### Instruction
Where the string "This" occurs in the material below, report the whole line.

### Source data
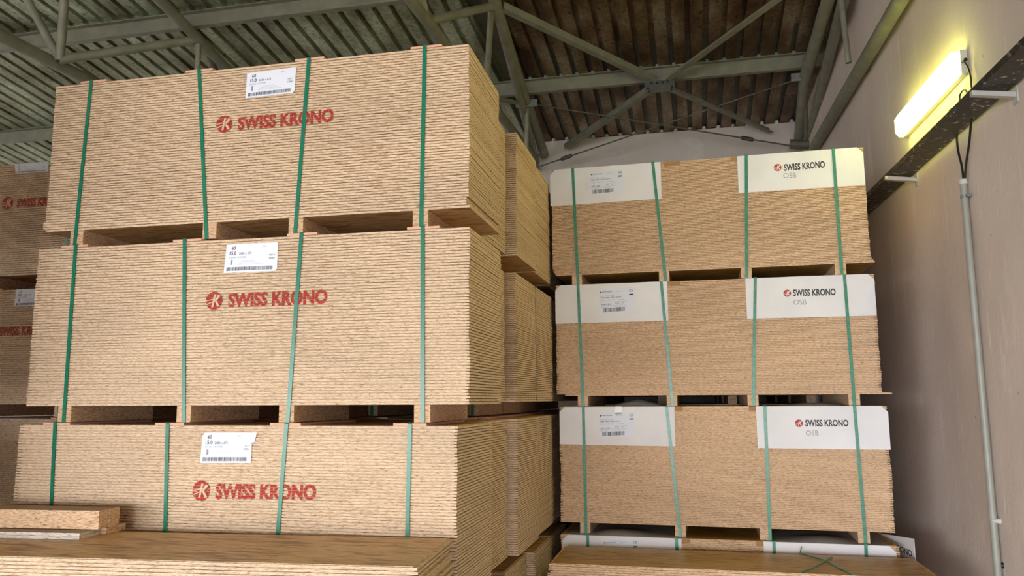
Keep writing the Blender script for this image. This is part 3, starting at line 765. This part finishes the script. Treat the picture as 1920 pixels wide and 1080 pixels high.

==

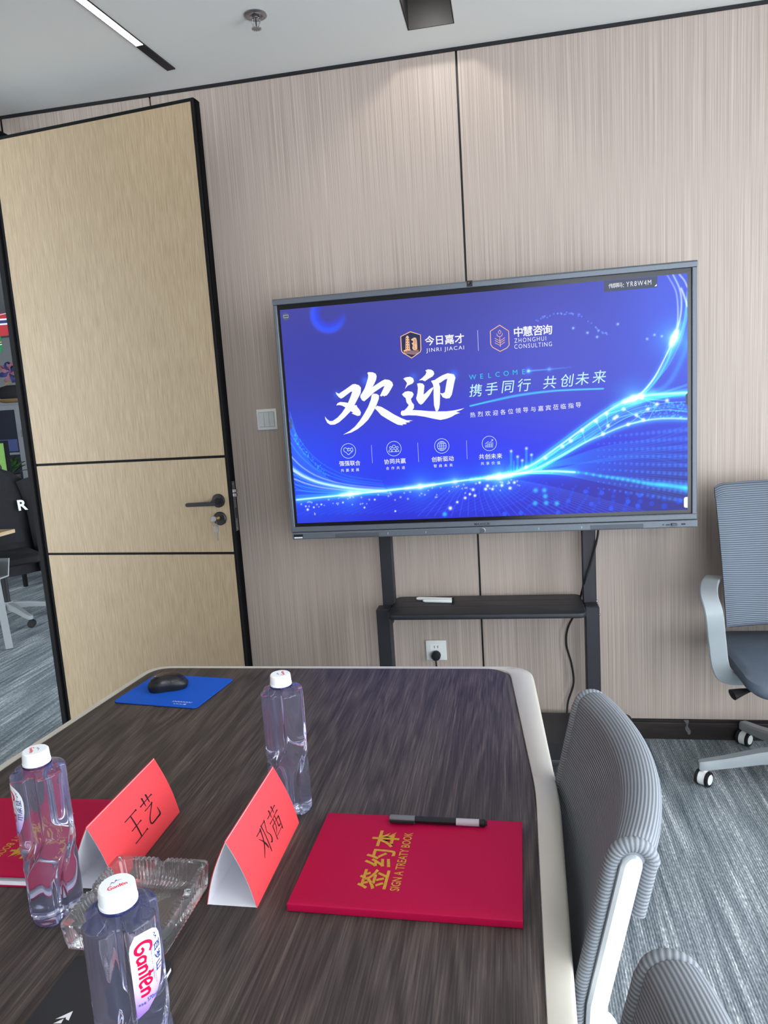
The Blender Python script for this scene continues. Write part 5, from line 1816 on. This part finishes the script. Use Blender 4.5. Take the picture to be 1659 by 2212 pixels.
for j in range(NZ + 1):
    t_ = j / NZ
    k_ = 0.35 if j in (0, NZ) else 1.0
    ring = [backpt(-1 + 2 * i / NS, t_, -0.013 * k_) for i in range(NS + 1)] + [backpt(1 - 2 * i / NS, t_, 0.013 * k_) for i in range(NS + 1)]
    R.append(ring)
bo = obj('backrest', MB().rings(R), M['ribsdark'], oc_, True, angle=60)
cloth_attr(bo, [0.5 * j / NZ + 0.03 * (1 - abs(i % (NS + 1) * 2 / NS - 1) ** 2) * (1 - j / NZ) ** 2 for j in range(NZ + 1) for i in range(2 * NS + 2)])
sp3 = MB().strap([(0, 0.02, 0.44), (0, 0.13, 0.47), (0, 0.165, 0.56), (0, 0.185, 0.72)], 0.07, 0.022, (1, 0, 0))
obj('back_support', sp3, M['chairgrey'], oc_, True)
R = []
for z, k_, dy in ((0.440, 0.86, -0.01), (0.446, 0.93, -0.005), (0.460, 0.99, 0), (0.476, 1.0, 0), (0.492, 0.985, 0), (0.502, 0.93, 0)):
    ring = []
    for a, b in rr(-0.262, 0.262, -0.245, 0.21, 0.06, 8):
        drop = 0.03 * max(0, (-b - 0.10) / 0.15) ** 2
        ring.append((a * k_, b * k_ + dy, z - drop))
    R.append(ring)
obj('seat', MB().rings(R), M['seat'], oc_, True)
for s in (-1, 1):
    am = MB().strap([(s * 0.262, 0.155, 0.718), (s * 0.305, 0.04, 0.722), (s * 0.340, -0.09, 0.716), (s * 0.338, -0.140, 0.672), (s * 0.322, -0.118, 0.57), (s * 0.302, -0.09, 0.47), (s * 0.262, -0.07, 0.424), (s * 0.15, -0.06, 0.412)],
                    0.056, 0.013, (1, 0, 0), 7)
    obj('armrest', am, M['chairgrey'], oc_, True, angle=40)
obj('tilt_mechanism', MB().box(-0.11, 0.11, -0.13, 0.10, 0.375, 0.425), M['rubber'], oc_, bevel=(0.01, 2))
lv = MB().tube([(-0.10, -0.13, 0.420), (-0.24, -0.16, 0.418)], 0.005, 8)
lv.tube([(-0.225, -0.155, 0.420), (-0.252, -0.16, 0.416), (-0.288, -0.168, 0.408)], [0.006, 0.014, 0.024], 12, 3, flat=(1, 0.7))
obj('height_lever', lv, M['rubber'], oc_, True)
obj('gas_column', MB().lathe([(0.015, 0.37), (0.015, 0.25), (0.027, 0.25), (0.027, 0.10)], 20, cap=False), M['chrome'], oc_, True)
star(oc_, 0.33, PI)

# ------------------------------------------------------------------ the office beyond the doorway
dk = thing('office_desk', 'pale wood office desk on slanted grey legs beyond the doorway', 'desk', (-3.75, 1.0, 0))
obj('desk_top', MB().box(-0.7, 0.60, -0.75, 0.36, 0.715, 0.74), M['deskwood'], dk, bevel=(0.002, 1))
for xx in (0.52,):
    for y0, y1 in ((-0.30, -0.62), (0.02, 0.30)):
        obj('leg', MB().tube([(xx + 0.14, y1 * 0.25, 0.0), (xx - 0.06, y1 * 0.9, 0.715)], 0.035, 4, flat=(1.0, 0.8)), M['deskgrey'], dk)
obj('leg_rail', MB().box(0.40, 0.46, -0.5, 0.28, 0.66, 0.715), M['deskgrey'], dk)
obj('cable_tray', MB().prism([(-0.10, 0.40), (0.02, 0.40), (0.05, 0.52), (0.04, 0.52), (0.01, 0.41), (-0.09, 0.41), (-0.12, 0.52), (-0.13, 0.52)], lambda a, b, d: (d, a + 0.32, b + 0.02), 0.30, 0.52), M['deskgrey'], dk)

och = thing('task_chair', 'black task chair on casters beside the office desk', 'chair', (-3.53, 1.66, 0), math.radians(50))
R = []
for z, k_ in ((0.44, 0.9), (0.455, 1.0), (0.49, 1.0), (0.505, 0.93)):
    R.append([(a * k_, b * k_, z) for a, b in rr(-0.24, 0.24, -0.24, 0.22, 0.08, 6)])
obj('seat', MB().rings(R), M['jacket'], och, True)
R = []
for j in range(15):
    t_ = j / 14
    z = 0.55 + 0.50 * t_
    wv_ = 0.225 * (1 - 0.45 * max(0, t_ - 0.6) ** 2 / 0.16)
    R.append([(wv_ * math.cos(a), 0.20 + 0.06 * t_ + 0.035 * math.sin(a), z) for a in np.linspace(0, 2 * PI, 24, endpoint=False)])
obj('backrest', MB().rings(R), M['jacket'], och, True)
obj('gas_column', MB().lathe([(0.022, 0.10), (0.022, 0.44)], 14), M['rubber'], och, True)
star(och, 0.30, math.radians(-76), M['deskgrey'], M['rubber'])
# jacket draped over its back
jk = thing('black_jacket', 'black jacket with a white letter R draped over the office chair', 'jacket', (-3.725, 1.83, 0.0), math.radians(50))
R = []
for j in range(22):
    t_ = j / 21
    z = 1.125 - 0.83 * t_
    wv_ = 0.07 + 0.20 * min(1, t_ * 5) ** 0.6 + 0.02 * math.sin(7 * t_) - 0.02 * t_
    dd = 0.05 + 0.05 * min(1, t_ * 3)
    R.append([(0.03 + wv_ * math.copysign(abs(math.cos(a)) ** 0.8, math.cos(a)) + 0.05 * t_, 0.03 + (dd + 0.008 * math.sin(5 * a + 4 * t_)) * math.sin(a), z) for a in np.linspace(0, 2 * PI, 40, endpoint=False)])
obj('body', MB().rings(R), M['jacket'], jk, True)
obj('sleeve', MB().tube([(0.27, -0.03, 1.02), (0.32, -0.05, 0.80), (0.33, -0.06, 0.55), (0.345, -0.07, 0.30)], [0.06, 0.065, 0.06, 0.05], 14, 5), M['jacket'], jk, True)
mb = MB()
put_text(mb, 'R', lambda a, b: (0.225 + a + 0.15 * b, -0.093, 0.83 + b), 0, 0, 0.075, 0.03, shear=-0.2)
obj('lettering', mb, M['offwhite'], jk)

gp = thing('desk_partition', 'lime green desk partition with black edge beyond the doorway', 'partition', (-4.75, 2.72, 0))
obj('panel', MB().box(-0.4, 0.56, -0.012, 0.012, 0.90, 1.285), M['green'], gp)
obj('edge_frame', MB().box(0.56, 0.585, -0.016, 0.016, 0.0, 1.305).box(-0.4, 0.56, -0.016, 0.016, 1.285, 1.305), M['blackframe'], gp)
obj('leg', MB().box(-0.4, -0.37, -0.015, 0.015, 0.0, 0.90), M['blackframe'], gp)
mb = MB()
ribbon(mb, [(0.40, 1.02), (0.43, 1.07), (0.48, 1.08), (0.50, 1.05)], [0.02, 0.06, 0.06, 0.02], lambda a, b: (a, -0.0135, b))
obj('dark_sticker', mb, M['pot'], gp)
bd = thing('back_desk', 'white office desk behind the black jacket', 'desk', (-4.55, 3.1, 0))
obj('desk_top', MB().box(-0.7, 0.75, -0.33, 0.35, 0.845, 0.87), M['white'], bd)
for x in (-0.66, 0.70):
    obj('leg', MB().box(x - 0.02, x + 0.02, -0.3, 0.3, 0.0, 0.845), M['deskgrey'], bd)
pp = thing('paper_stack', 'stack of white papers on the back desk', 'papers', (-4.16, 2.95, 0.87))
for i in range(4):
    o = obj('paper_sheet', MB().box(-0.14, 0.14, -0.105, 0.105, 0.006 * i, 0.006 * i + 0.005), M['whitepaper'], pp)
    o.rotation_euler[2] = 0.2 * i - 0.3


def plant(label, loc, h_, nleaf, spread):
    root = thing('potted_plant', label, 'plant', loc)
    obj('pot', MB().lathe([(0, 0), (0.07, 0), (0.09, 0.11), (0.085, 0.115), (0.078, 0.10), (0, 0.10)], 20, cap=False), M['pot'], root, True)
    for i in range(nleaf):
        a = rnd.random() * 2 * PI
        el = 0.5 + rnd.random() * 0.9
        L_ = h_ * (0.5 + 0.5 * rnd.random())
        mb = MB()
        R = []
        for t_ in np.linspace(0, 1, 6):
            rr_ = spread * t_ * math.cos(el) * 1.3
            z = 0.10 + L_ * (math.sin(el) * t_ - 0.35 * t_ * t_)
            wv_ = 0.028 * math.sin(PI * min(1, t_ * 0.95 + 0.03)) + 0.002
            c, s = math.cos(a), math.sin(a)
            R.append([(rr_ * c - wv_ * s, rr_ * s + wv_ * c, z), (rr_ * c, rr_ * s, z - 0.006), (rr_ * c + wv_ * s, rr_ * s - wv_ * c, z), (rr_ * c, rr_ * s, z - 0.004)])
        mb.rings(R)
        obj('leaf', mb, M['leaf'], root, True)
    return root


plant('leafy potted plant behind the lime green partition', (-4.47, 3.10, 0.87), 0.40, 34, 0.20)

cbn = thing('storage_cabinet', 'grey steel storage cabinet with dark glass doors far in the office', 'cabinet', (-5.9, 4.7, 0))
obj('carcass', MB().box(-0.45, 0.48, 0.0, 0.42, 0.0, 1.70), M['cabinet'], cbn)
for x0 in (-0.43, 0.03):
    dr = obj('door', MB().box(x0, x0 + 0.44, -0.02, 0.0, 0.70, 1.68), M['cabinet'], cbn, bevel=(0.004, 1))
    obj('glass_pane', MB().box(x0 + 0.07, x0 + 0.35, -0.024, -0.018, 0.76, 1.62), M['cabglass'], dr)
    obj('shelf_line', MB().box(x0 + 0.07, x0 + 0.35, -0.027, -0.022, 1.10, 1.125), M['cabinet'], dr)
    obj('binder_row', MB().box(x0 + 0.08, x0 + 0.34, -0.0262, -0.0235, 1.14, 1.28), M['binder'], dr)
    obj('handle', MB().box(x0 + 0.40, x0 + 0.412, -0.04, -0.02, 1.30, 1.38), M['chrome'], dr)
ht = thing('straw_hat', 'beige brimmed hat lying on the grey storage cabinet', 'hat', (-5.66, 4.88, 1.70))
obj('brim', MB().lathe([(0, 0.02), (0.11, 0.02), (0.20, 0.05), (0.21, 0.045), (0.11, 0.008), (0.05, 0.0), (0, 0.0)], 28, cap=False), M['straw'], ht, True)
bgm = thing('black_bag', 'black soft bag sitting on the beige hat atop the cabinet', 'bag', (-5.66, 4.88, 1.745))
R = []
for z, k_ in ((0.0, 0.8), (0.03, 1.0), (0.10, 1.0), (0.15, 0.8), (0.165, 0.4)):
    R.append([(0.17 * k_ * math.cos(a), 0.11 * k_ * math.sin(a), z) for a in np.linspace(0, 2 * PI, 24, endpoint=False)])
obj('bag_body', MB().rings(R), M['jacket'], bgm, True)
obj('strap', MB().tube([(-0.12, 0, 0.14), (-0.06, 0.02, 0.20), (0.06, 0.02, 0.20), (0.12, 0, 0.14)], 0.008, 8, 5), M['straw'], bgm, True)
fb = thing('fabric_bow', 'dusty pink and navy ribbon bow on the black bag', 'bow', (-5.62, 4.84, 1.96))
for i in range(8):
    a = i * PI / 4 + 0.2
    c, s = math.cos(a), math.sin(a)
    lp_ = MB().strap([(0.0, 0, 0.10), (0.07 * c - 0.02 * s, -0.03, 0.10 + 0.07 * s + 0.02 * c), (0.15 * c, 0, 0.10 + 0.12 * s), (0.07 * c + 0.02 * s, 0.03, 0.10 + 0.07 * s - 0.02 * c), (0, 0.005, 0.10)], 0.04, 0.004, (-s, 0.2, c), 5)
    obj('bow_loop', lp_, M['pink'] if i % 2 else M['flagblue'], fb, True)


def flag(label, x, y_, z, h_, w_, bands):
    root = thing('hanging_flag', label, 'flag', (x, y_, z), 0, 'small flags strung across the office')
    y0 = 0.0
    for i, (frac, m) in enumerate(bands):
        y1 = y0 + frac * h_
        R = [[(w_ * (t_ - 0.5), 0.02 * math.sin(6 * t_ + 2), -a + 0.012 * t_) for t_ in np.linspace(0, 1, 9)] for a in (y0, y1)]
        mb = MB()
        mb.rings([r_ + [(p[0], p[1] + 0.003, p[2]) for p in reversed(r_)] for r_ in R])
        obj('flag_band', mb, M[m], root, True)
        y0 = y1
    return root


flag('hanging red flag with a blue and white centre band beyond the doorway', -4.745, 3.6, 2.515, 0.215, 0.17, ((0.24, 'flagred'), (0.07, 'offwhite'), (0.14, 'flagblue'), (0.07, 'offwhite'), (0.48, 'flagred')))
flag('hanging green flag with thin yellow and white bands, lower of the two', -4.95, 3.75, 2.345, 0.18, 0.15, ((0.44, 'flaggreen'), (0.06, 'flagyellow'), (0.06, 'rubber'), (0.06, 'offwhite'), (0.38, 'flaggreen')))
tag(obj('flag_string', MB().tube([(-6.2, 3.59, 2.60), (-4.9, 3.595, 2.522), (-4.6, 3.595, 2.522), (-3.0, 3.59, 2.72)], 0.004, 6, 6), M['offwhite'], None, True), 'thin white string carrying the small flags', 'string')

### Solved problem
Keep writing the Blender script for this image. This is part 3, starting at line 765. This part finishes the script. Treat the picture as 1920 pixels wide and 1080 pixels high.
The Blender Python script for this scene continues. Write part 5, from line 1816 on. This part finishes the script. Use Blender 4.5. Take the picture to be 1659 by 2212 pixels.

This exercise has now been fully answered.